18.1 Layer 1: chrome (no setup)
If your storefront is multi-locale, the wizard and chart UI render in the shopper's language automatically. No work for you.
18.2 Layer 2: chart content via Translate & Adapt
The first time you save a chart, the app mirrors its translatable fields into a Shopify metaobject called Size chart translations. Translate & Adapt picks these up automatically.
To translate a chart:
- Save the chart at least once. The "Translations" section on the chart editor will show an Edit translations in Shopify button.
- Click it. You'll land directly on the Translate & Adapt editor for that chart, with your shop's first alternate language pre-selected.
- Translate each field.
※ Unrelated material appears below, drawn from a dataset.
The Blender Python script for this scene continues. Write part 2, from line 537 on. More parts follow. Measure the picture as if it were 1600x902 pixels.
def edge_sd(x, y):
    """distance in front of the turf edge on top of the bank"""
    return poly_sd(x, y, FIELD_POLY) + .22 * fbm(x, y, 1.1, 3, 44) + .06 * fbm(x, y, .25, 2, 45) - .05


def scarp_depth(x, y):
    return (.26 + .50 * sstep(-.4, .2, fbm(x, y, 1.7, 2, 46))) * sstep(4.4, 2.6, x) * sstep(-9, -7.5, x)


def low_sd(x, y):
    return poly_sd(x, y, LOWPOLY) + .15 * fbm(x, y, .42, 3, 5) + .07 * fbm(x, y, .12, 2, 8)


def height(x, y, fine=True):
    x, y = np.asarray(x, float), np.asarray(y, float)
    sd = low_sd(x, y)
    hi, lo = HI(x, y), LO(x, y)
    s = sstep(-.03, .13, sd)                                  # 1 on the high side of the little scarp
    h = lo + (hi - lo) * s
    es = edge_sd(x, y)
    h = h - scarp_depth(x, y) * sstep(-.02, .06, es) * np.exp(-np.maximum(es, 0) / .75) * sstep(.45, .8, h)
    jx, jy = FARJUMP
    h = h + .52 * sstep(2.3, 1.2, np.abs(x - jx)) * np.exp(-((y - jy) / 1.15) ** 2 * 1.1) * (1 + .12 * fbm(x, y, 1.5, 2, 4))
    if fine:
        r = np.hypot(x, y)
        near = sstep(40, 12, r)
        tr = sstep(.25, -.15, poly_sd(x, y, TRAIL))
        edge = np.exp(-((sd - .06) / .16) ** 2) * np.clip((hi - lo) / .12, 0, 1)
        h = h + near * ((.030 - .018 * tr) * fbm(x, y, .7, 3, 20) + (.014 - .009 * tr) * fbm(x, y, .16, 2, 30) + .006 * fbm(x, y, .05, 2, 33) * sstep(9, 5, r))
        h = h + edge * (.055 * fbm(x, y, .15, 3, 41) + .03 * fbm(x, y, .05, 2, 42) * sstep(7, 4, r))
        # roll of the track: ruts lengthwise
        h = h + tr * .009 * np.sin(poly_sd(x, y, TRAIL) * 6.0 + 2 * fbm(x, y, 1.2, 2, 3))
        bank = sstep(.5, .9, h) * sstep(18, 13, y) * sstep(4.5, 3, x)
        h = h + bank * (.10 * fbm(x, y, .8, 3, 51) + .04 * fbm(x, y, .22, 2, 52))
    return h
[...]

Translate & Adapt's auto-translate works here — the same auto-translate you use for product descriptions.
- Save in T&A. Your storefront picks up the translations within ~30 seconds (the proxy caches briefly).
Which fields are translatable:
- Chart title
- Column headers
- Fit notes
- Care / shrinkage note
- Model is wearing
- Tab label (only relevant in multi-chart "tabs" mode)
Which aren't:
- Stretch level and fit type are dropdown selections — their displayed labels ("Slim", "Medium stretch", etc.) are part of the wizard chrome layer above.
- Calculator data (band ranges, brand offsets) is numeric or fixed-list.
- Size names in the table rows (S, M, L) — usually don't translate, but if you need to, edit them in the merchant editor and they'll mirror through to the metafield.
18.3 If you don't have Translate & Adapt
It's a free Shopify app and ships with most stores. If yours doesn't have it, install it from the Shopify App Store. The integration uses Shopify's standard metaobject translation API, so any compatible translation tool will work — T&A is just the official one.